Scene script records:
----------

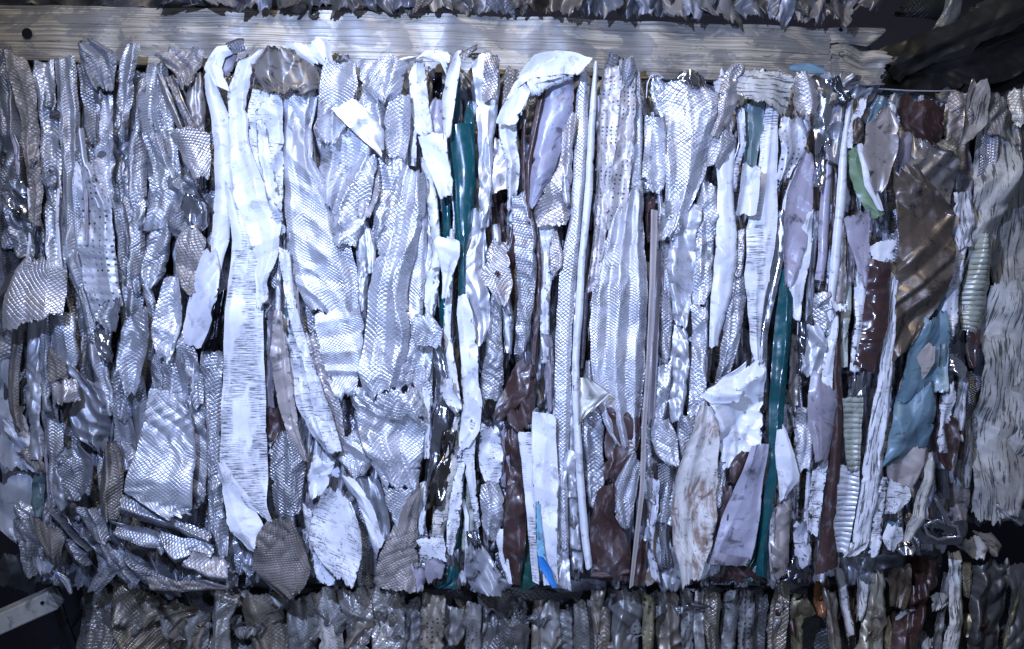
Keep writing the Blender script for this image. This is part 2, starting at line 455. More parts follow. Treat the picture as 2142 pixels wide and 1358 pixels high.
# ------------------------------------------------------------------ setting
def box_mesh(name, x0, x1, y0, y1, z0, z1, mat, rough=0.0):
    import bmesh
    bm = bmesh.new()
    bmesh.ops.create_cube(bm, size=1)
    for v in bm.verts:
        v.co.x = x0 if v.co.x < 0 else x1
        v.co.y = y0 if v.co.y < 0 else y1
        v.co.z = z0 if v.co.z < 0 else z1
    bmesh.ops.bevel(bm, geom=bm.edges[:], offset=0.003, segments=2, affect='EDGES')
    uvl = bm.loops.layers.uv.new('UVMap')
    for f_ in bm.faces:
        for l in f_.loops:
            l[uvl].uv = (l.vert.co.x, l.vert.co.z + l.vert.co.y)
    me = bpy.data.meshes.new(name); bm.to_mesh(me); bm.free()
    me.materials.append(mat)
    o = bpy.data.objects.new(name, me); sc.collection.objects.link(o)
    return o

m, nt, b = new_mat('dark_shed')
N = NB(nt); tc = nt.nodes.new('ShaderNodeTexCoord').outputs['Object']
c = N.mix(N.step(N.noise(tc, 3, 4), 0.4, 0.6), (0.010, 0.008, 0.016, 1), (0.022, 0.018, 0.026, 1))
nt.links.new(c, b.inputs['Base Color']); b.inputs['Roughness'].default_value = 0.8
tag(box_mesh('backdrop', -3, 3, 1.0, 1.1, -2, 2, m), kind='structure')
tag(box_mesh('floor', -3, 3, -0.3, 1.0, -1.45, -1.35, m), kind='structure')

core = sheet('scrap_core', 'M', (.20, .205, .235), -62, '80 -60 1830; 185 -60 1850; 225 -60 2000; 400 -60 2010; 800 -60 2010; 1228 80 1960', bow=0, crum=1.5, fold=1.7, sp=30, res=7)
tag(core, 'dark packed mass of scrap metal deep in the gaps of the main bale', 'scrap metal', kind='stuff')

# grooved plank across the top of the bale
m, nt, b = new_mat('grooved_plank')
N = NB(nt); uv, col, rnd = base_nodes(nt)
sp_ = nt.nodes.new('ShaderNodeSeparateXYZ'); nt.links.new(uv, sp_.inputs[0])
wob = N.math('MULTIPLY', N.math('SUBTRACT', N.noise(N.mapv(uv, (3, 1.2, 1)), 1, 3), 0.5), 0.0025)
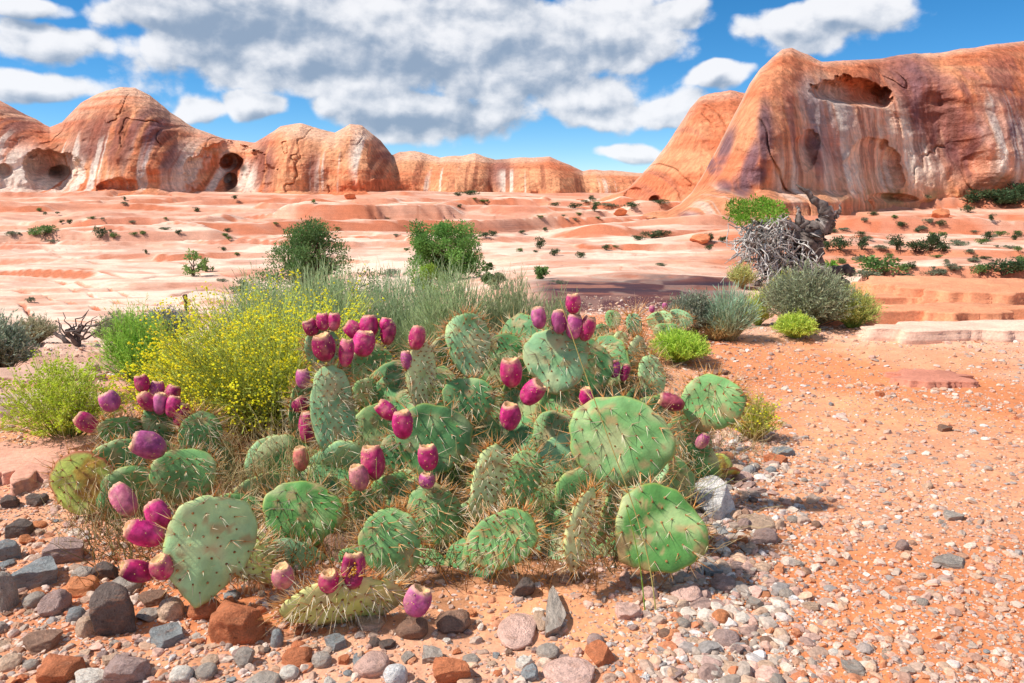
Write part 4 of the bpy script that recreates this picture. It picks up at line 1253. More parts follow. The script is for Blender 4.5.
# ------------------------------------------------------------------ shrubs and grasses
def stems_paths(n, base, radius, height, spread, K=6, r=RS, lean=(0, 0), curl=.15, base_r=.15, hmin=.55, dome=True):
    """N stems rising from a small base and fanning out into a dome"""
    a = r.rand(n) * 2 * np.pi; q = np.sqrt(r.rand(n))
    tip = np.stack([radius * q * np.cos(a) + lean[0] * height, radius * q * np.sin(a) + lean[1] * height,
                    height * (r.uniform(hmin, 1.0, n)) * (np.sqrt(np.clip(1 - (q * .92) ** 2, .05, 1)) if dome else 1)], -1)
    b = np.stack([radius * base_r * q * np.cos(a), radius * base_r * q * np.sin(a), np.zeros(n)], -1)
    t = np.linspace(0, 1, K)[None, :, None]
    mid = b + (tip - b) * .5; mid[:, 2] += height * .12; mid[:, :2] += r.normal(size=(n, 2)) * radius * curl
    p = (1 - t) ** 2 * b[:, None] + 2 * t * (1 - t) * mid[:, None] + t ** 2 * tip[:, None]
    p = p + r.normal(size=p.shape) * height * .012 * t
    return p + np.array(base)[None, None]


def bush(name, label, cat, px, base_row, wpx, hpx, n, stem_c, leaf_c, nleaf, leafL, leafW, Y=None, flower_c=None, nflower=0, group=None, curl=.15,
         stem_r=.0012, spread_leaf=1.0, hmin=.55, lean=(0, 0), leaf_from=.25, flower_size=.004, base_r=.15, side=0, dome=True):
    loc = hit(px, base_row) if Y is None else on_ground(px, Y)
    Y = loc.y
    k = Y / F
    H = hpx * k * 1.02; Rr = wpx * k / 2
    t = thing(name, label, cat, loc, group)
    p = stems_paths(n, (0, 0, 0), Rr, H, 1, K=7, lean=lean, curl=curl, hmin=hmin, base_r=base_r, dome=dome)
    sr = max(stem_r, .00030 * Y)
    # side shoots
    if side:
        i = RS.randint(0, n, side * n); tt = RS.randint(2, 6, side * n)
        b0 = p[i, tt]; dirv = p[i, 6] - p[i, 2]; dirv = dirv / (np.linalg.norm(dirv, axis=1, keepdims=True) + 1e-9) + RS.normal(size=(side * n, 3)) * .38
        dirv[:, 2] = np.abs(dirv[:, 2]) + .2
        Ls = H * RS.uniform(.12, .3, side * n)
        tipp = b0 + dirv / np.linalg.norm(dirv, axis=1, keepdims=True) * Ls[:, None]
        mid = (b0 + tipp) / 2 + RS.normal(size=b0.shape) * H * .012
        sp_ = np.stack([b0, mid, tipp], 1)
    mb = MB()
    v = RS.uniform(.75, 1.2, (n, 1))
    mb.tubes(p, sr * np.linspace(1.5, .6, 7)[None, :], 3, np.asarray(stem_c) * v * .8, np.asarray(leaf_c) * v)
    if side:
        v2 = RS.uniform(.75, 1.2, (len(sp_), 1))
        mb.tubes(sp_, sr * np.array([.8, .6, .4])[None, :], 3, np.asarray(stem_c) * v2, np.asarray(leaf_c) * v2)
    link('stems', mb.mesh('stems', [M_stem]), t)
    if nleaf:
        mb = MB()
        i = RS.randint(0, n, nleaf); f = leaf_from + (1 - leaf_from) * RS.rand(nleaf) ** .8
        fi = f * 6; i0 = np.minimum(fi.astype(int), 5); fr = (fi - i0)[:, None]
        pos = p[i, i0] * (1 - fr) + p[i, i0 + 1] * fr
        dr = p[i, i0 + 1] - p[i, i0]; dr /= np.linalg.norm(dr, axis=1, keepdims=True) + 1e-9
        if side:
            h_ = nleaf // 2
            j = RS.randint(0, len(sp_), h_); g = RS.rand(h_)[:, None]
            pos[:h_] = sp_[j, 0] * (1 - g) + sp_[j, 2] * g
            dr[:h_] = (sp_[j, 2] - sp_[j, 0]); dr[:h_] /= np.linalg.norm(dr[:h_], axis=1, keepdims=True) + 1e-9
        d = dr + RS.normal(size=dr.shape) * .5 * spread_leaf
        hue = RS.uniform(.7, 1.3, (nleaf, 1)) * np.array([1, 1, 1]) + RS.normal(size=(nleaf, 3)) * .05
        mb.leaves(pos, d, RS.uniform(.6, 1.3, nleaf) * leafL, RS.uniform(.7, 1.2, nleaf) * leafW, np.asarray(leaf_c) * hue)
        link('foliage', mb.mesh('foliage', [M_leaf], smooth=False), t)
    if nflower:
        mb = MB()
        src = sp_[:, 2] if side else p[:, 6]
        src = src[RS.rand(len(src)) < .55]
        j = RS.randint(0, len(src), nflower)
        pos = src[j] + RS.normal(size=(nflower, 3)) * H * .024
        V0, F0 = ICO[0]
        s = RS.uniform(.5, 1.2, (nflower, 1, 1)) * flower_size
        V = pos[:, None] + V0[None] * s * np.array([1, 1, .8])
        c = np.asarray(flower_c) * RS.uniform(.8, 1.15, (nflower, 1))
        mb.add(V.reshape(-1, 3), tris=(F0[None] + (np.arange(nflower) * 12)[:, None, None]).reshape(-1, 3), col=np.repeat(c, 12, 0))
        link('flowers', mb.mesh('flowers', [M_flower], smooth=False), t)['kind'] = 'stuff'
    return t


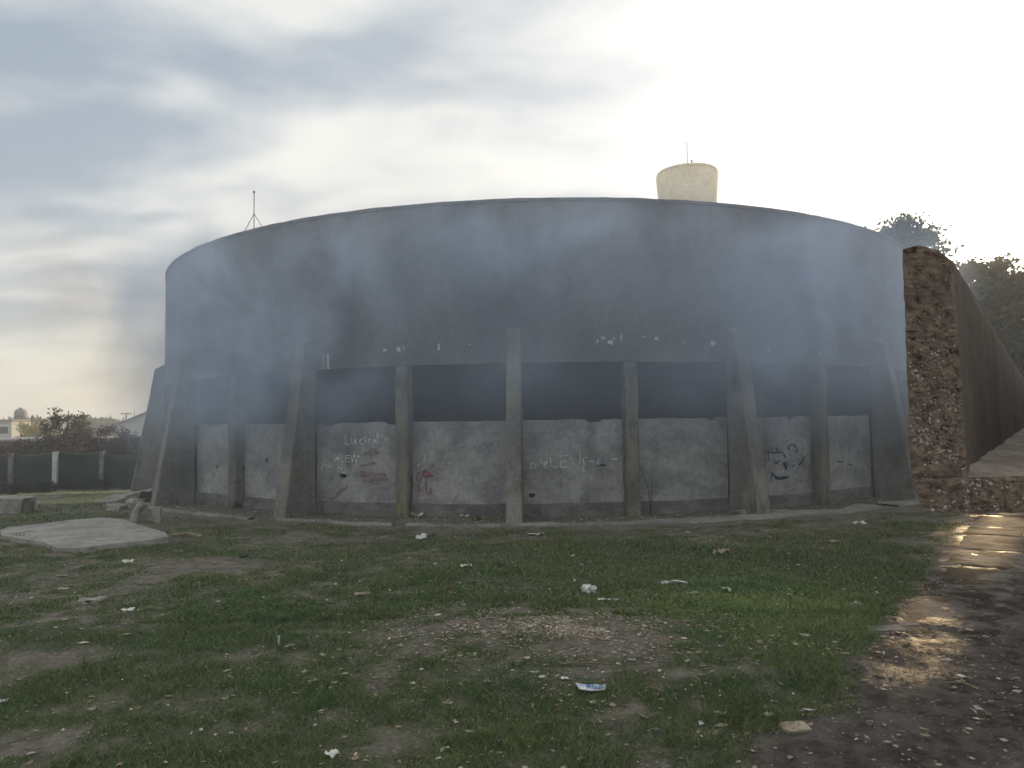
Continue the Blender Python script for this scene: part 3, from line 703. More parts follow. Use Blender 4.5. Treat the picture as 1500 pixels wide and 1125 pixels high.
# ------------------------------------------------------------------ chunks and litter
def chunk(name, loc, size, m, label, cat, rz=0, seed=0, sub=2, rough=.22, tilt=(0, 0), group=None):
    bm = bmesh.new(); bmesh.ops.create_cube(bm, size=1); bmesh.ops.bevel(bm, geom=bm.edges[:], offset=.06, segments=1, affect='EDGES')
    bmesh.ops.subdivide_edges(bm, edges=bm.edges[:], cuts=sub, use_grid_fill=True)
    for v_ in bm.verts:
        v_.co += noise.noise_vector(v_.co * 1.8 + Vector((seed * 3.7, 0, 0))) * rough + noise.noise_vector(v_.co * 6 + Vector((seed, 5, 0))) * rough * .25
        v_.co = Vector((v_.co.x * size[0], v_.co.y * size[1], v_.co.z * size[2]))
    me = bpy.data.meshes.new(name); bm.to_mesh(me); bm.free(); me.materials.append(m); me.polygons.foreach_set('use_smooth', [False] * len(me.polygons))
    o = bpy.data.objects.new(name, me); COL.objects.link(o); o.location = loc; o.rotation_euler = (tilt[0], tilt[1], rz); tag(o, label, cat, group); return o
# big broken slab, left
outl = [(0, 776), (12, 772), (60, 767), (110, 761), (150, 758), (178, 760), (205, 769), (243, 780), (246, 786), (205, 793), (160, 797), (128, 802), (85, 803), (62, 793), (30, 789), (2, 784)]
def slab_z(x, y): return .07 + .015 * (x + 6)
pts = []
for (u, v_) in outl:
    d = ray(u, v_); z = .10
    for _ in range(5): t_ = (z - CAM_H) / d.z; q = EYE + d * t_; z = slab_z(q.x, q.y) + tz(-6, 9.5) * .3
    pts.append(Vector((q.x, q.y, z)))
pc = sum(pts, Vector()) / len(pts); pts2 = []
for i in range(len(pts)):
    a, b_ = pts[i], pts[(i + 1) % len(pts)]; k = max(1, int((b_ - a).length / .12))
    for j in range(k): q = a.lerp(b_, j / k); nvq = noise.noise_vector(q * 9) * .014; q += Vector((nvq.x, nvq.y, 0)); pts2.append(q)
n = len(pts2); vs = [q - pc for q in pts2] + [Vector((q.x, q.y, q.z - .085)) - pc + noise.noise_vector(q * 5) * .02 for q in pts2]
inn = [(q - pc) * .985 + Vector((0, 0, .003)) for q in pts2]; vs += inn
fs = [(i, n + i, n + (i + 1) % n, (i + 1) % n) for i in range(n)] + [(i, (i + 1) % n, 2 * n + (i + 1) % n, 2 * n + i) for i in range(n)] + [tuple(2 * n + i for i in range(n)), tuple(n + i for i in reversed(range(n)))]
sl_ = pyobj('concrete_slab', vs, fs, M_slab); sl_.location = pc
tag(sl_, 'large flat broken concrete slab lying on the grass at the left', 'slab')
g0 = ground(12, 752)
chunk('concrete_block', (g0.x - .25, g0.y + .2, g0.z + .13), (.95, .5, .32), M_rubble, 'squat concrete block with a dark underside at the left edge beyond the slab', 'block', .05, 3, 2, .08)
g0 = ground(196, 768)
po = MB(); po.tube([(0, 0, -.05), (.05, .05, .2), (.13, .08, .34)], [.07, .072, .07], 8); o = po.build('broken_post', M_slab); o.location = (g0.x - .03, g0.y, g0.z)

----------

## Instruction
Copy out exactly the lines from the one with "Write part 4" through the one with "return p + np.array(base)[None, None]", counting both ends, and no other lines.

## Solution to this task
Write part 4 of the bpy script that recreates this picture. It picks up at line 1253. More parts follow. The script is for Blender 4.5.
# ------------------------------------------------------------------ shrubs and grasses
def stems_paths(n, base, radius, height, spread, K=6, r=RS, lean=(0, 0), curl=.15, base_r=.15, hmin=.55, dome=True):
    """N stems rising from a small base and fanning out into a dome"""
    a = r.rand(n) * 2 * np.pi; q = np.sqrt(r.rand(n))
    tip = np.stack([radius * q * np.cos(a) + lean[0] * height, radius * q * np.sin(a) + lean[1] * height,
                    height * (r.uniform(hmin, 1.0, n)) * (np.sqrt(np.clip(1 - (q * .92) ** 2, .05, 1)) if dome else 1)], -1)
    b = np.stack([radius * base_r * q * np.cos(a), radius * base_r * q * np.sin(a), np.zeros(n)], -1)
    t = np.linspace(0, 1, K)[None, :, None]
    mid = b + (tip - b) * .5; mid[:, 2] += height * .12; mid[:, :2] += r.normal(size=(n, 2)) * radius * curl
    p = (1 - t) ** 2 * b[:, None] + 2 * t * (1 - t) * mid[:, None] + t ** 2 * tip[:, None]
    p = p + r.normal(size=p.shape) * height * .012 * t
    return p + np.array(base)[None, None]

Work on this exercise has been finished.